Tuesday, December 25, 2007

The Heart of Chirstmas

Luke 2:19 - But Mary treasured up all these things and pondered them in her heart.
Luke 2:51b - But his mother treasured all these things in her heart.
To ponder: To think deeply about; to reflect on; to weigh in the mind

This teen mom pondered. In the core of her being, she ruminated on the events surrounding her son. An angel brought the news that she was to be the mother of the Messiah, but that also meant bearing with the stares and shame of being pregnant before marriage (a much more serious offense then than today). Her relative had a child in old age. She gave birth in a barn amid animals and hay, seemingly alone and forgotten by the world. Yet soon shepherds arrived to worship the baby, having been sent by angels. In the temple a few days later, some elder servants of God rejoiced over the baby and blessed them. Time went by and wise men came from the east bearing gifts. At age 12, her boy was impressing men in the temple with his teaching. Yes, Mary had much to ponder.

I had to wonder if I spend enough time pondering. Do I think deeply and reflect on the events and situations in life? Or do I make snap decisions and jump to conclusions? It takes time to ponder and I am often too rushed to do it properly. But when I take the time to weigh the day's events, consider my choices and reflect on Scripture my life is richer, more satisfying and more exciting. I can't always control my schedule, but I want to increase the amount of time I "ponder in [my] heart."

A merry Christmas filled with joy and peace to each of you!

Tuesday, December 18, 2007

What's in a heart?

When I began a study of "hearts" in the Bible last August I wasn't sure what I'd find. I soon learned that the Bible speaks of many kinds of hearts: our hearts, God's heart, good hearts, troubled hearts, hearts of evildoers... And while we know our heart is what pumps our blood and keeps us alive, we also understand that the word is used to denote character and motives, hopes and desires. The "heart" of the matter means what is central or essential.

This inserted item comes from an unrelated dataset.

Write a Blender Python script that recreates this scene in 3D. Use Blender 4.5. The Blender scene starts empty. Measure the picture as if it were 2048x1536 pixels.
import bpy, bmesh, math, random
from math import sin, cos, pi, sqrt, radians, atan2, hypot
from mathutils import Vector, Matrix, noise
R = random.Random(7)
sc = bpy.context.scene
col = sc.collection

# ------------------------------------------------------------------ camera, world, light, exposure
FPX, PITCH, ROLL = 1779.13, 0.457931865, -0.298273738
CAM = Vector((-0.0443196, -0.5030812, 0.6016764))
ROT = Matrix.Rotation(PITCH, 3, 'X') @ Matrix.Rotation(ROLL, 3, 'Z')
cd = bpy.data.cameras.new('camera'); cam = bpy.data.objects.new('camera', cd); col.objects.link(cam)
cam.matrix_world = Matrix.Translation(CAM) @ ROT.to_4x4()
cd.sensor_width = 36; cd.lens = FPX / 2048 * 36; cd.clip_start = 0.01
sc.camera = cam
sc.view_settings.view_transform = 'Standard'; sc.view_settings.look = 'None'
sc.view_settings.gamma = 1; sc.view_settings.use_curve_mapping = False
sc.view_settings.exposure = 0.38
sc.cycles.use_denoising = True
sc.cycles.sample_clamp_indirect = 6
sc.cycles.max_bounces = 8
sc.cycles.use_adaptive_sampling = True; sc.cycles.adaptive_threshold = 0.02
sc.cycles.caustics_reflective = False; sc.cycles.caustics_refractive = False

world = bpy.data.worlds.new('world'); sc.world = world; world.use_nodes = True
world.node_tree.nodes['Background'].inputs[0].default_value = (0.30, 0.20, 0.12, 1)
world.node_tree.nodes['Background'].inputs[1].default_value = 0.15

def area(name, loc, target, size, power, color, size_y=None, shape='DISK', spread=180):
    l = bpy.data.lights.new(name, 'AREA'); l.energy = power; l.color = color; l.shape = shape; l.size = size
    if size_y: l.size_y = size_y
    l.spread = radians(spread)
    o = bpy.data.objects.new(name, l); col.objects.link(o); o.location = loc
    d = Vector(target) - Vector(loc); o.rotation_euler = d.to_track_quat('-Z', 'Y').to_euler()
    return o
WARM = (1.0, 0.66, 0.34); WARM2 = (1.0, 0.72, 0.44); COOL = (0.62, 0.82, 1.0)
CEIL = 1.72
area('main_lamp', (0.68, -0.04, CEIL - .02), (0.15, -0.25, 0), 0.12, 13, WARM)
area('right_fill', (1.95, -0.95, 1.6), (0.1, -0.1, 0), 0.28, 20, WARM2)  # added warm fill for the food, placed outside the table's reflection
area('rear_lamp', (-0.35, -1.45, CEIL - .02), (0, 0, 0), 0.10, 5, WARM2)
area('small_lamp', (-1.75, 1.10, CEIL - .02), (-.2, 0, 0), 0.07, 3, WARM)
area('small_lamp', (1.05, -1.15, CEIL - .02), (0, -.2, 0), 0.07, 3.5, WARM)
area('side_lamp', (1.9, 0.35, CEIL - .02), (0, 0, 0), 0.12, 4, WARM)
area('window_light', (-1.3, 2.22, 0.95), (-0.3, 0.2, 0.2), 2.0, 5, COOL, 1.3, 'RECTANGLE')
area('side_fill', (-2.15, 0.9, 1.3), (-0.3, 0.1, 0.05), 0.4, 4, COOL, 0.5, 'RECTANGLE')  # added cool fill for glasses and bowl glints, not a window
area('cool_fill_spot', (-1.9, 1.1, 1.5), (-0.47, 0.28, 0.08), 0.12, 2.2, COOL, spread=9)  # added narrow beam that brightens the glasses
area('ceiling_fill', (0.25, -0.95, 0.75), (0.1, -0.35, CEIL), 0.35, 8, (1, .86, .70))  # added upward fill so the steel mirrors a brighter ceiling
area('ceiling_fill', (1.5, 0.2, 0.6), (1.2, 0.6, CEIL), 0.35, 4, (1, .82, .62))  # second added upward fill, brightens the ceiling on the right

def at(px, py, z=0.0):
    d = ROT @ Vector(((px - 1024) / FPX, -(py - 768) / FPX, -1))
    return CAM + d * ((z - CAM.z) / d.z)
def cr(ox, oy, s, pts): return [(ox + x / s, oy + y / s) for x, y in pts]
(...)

Our non-physical hearts, that core of our mental, emotional and spiritual selves, also pumps life through us. How would we survive the day if we "lose heart?" Imagine how dreary the life uncentered, without hope or purpose. (Not too hard to imagine because I have been there - and still lapse into a heartless state on occasion.)

This morning's study brought me to Psalm 33:21, "In Him our HEARTS rejoice, for we trust in His holy name." This may sound odd to many people, but for those of us who do trust in God we find our hearts rejoicing more and more. My life has more and more purpose, joy and hope. My life has more heart!

Sunday, December 16, 2007

Christmas

This morning's lesson went pretty well, despite my feeling under-prepared. We explored some of the common myths or misconceptions about Christmas. For example, contrary to the popular carol, there were probably more than three wise men that made that cross-countries trek to see the baby Jesus. And when they arrived, the family were in a house, no longer with the animals in the manger.

It really isn't a big deal, though. The point is that Jesus was born. The fact that the wise men came shows how they honored him. The number of wise men and the exact day they came isn't really the point.

And while we have no idea on what day or even in what season the Christ Child was born, this formal celebration in December is a great time to reflect on His coming, His love for the world and the purpose of His life.

Peace and Joy to you this season.

Saturday, December 15, 2007

Opening Remarks

This probably isn't the best day to start this journal. I've been feeling tired and disconnected all day. I haven't made one of my "daily" hearts for 3 days. I am nearly a week late and still don't have my Christmas fiber postcards ready for the exchange. I don't have my family Christmas cards ready. I haven't managed to get all the dishes or laundry done. I'm just ready to crawl into bed - after a very unproductive day.

But I did string one length of garland on the porch. I spend time with my teenage daughter. And I did needed research online in preparation for teaching tomorrow morning. I did accomplish something.

How often is my self-worth dependent on what I do? I know in my head that my value as a person doesn't change based on how much was checked off my To-Do list, but I often feel that way. I'm learning to say, "I wish I had done..." instead of "I'm no good."

So, as I head to bed, I can sleep in peace knowing that even though my list didn't have the number of checks I would have liked my worth as a person remains immeasurable.